● Your instructions
Go over the entries below line by line, copying each one that contains the word "from".
[start]
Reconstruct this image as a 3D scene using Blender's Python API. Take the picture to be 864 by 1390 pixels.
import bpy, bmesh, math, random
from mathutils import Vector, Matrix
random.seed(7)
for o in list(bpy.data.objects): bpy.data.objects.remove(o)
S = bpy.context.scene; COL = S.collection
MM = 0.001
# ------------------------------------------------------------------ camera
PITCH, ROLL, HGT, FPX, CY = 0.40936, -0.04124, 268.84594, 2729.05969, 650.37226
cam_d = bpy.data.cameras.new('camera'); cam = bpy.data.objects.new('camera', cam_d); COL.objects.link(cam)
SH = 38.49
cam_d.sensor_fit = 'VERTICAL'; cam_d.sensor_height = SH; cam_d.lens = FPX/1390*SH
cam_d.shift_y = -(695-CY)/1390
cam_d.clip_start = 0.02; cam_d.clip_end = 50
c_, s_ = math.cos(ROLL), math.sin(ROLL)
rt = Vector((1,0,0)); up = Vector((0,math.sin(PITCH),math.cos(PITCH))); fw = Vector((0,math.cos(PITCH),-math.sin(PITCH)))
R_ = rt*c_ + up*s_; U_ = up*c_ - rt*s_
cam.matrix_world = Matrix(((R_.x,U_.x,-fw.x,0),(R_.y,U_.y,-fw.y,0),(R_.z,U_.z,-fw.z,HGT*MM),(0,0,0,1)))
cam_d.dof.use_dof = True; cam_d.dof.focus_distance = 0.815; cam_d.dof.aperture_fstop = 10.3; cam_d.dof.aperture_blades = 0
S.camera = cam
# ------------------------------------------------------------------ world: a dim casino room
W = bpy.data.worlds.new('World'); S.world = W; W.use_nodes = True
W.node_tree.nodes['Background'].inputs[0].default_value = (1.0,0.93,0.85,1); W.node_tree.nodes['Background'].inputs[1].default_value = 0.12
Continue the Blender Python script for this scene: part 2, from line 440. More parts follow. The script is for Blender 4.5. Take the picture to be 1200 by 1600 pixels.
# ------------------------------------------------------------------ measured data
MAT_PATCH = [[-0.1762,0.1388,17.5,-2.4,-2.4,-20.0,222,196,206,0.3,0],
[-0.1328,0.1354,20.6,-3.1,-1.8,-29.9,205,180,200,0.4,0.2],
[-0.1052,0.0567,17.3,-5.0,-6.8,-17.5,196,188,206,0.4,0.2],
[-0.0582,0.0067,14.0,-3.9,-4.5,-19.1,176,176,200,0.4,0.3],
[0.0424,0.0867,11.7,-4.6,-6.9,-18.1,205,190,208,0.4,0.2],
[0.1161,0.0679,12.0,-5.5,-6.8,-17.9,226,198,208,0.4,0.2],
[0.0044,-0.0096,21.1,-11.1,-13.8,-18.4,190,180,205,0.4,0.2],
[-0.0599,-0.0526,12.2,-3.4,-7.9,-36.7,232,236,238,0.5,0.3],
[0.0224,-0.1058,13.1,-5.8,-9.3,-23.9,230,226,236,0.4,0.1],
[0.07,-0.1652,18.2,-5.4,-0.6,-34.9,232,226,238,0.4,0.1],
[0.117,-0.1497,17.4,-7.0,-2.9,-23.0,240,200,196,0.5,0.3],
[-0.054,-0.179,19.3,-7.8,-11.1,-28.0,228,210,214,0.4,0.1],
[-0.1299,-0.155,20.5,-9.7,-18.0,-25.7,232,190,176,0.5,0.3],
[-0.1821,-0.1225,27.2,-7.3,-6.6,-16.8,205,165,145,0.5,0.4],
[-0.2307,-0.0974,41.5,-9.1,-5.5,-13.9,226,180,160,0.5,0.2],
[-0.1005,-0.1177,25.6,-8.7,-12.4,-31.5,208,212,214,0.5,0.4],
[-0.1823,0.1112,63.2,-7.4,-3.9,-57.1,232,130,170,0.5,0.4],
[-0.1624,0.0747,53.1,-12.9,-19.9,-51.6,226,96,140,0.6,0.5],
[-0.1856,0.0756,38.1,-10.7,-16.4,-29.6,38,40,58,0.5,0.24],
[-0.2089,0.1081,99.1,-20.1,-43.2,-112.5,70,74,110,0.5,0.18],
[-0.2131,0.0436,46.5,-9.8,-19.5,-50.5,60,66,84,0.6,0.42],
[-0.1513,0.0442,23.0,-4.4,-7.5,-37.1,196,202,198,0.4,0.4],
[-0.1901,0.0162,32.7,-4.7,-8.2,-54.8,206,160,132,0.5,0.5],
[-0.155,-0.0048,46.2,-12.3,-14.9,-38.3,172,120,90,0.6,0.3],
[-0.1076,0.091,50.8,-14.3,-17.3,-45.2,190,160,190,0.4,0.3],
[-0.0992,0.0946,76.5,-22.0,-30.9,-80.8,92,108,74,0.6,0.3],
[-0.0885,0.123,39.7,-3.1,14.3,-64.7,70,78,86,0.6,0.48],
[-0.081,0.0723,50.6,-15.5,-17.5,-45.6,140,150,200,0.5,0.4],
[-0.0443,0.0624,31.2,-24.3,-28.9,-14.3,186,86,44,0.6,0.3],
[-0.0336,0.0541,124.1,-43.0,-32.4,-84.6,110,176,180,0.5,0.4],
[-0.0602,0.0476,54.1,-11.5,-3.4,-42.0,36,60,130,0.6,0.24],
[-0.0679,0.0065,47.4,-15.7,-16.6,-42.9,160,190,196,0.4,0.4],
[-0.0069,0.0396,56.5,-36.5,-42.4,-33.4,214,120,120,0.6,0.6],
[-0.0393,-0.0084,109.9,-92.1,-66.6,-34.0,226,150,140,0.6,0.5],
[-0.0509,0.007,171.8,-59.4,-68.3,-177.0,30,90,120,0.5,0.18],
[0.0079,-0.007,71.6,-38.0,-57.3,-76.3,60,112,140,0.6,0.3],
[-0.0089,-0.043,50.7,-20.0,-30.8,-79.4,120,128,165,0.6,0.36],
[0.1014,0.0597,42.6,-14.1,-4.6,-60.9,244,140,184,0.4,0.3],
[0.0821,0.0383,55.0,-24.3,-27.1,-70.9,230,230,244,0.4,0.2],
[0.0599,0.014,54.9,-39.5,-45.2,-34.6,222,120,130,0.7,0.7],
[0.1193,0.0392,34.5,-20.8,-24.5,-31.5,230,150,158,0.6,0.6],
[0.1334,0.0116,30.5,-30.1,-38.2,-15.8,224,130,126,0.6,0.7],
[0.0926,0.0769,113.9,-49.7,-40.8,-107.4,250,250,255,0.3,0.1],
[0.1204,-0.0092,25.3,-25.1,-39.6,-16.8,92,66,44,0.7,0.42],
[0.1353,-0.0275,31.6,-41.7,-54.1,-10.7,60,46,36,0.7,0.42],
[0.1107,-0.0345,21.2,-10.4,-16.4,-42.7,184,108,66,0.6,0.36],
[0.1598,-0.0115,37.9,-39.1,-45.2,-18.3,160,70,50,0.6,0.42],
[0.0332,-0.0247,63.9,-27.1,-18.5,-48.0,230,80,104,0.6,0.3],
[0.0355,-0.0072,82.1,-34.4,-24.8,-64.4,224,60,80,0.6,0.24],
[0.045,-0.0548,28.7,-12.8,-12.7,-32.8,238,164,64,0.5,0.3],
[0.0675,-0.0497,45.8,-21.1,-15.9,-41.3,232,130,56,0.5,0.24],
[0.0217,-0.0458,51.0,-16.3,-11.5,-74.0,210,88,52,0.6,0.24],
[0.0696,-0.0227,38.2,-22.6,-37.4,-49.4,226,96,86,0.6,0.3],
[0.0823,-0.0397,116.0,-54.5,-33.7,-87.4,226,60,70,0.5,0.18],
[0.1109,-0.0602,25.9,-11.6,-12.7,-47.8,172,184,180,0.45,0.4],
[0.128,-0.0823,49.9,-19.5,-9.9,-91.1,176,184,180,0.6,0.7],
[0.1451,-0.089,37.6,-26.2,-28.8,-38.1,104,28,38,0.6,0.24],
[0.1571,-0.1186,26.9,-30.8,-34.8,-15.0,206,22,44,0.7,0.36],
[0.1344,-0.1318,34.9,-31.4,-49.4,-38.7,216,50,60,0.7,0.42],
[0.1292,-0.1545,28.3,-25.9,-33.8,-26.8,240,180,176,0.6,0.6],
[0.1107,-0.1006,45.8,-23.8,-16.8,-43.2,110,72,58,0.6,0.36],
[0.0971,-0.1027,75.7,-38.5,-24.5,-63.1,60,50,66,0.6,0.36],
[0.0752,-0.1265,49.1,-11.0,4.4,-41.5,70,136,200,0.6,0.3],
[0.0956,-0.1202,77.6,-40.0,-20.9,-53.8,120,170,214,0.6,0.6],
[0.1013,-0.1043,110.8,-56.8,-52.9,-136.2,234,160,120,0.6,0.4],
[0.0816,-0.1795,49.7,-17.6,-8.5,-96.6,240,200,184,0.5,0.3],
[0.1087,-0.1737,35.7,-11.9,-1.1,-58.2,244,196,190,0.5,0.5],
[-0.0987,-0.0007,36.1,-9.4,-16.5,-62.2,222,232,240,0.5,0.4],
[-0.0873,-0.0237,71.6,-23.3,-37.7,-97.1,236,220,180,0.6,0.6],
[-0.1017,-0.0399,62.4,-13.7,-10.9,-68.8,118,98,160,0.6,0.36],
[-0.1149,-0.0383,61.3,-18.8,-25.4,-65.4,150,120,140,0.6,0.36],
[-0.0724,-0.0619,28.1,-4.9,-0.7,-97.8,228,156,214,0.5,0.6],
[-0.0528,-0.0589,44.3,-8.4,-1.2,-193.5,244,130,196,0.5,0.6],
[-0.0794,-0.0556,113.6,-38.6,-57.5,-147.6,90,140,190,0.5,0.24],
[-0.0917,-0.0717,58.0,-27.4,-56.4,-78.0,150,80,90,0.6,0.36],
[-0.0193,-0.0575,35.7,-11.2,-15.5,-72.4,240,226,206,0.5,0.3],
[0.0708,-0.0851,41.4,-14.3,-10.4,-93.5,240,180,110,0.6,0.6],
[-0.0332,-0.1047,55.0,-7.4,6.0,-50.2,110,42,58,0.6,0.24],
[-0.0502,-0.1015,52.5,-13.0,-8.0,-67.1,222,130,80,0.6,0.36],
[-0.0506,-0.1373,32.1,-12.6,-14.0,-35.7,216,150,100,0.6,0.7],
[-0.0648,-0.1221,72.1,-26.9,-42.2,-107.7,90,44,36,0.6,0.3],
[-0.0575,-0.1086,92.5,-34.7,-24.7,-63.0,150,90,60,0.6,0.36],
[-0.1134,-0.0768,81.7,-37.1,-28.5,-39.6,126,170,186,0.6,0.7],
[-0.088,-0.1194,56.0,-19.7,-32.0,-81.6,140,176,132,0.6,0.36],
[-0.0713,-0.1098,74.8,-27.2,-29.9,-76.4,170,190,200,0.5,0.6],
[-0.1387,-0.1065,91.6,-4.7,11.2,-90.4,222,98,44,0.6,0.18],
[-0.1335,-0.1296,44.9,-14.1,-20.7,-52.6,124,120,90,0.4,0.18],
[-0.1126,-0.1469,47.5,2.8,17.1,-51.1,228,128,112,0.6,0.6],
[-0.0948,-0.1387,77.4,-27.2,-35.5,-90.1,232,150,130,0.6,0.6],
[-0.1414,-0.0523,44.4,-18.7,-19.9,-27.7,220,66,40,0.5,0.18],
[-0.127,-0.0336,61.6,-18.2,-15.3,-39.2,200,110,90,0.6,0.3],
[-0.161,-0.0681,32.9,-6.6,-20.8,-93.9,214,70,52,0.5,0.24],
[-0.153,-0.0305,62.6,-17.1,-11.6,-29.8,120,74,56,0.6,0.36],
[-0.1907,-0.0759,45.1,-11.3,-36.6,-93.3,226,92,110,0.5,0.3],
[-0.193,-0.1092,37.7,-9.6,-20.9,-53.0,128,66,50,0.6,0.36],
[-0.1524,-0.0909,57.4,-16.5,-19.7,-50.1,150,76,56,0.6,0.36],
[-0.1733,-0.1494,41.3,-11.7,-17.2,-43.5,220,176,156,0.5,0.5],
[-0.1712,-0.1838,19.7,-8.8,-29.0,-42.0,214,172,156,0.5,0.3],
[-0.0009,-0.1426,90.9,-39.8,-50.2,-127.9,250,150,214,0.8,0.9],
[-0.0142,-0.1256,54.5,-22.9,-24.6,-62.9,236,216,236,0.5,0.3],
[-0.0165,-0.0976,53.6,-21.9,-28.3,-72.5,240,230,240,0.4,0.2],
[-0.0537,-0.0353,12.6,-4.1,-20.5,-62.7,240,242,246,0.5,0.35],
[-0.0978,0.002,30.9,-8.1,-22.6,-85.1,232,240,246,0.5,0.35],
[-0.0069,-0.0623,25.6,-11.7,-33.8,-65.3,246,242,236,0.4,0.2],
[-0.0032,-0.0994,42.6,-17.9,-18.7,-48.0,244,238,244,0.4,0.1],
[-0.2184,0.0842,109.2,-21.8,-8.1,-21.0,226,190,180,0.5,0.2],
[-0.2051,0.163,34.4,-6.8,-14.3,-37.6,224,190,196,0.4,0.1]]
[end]
● Result for this task
from mathutils import Vector, Matrix
Continue the Blender Python script for this scene: part 2, from line 440. More parts follow. The script is for Blender 4.5. Take the picture to be 1200 by 1600 pixels.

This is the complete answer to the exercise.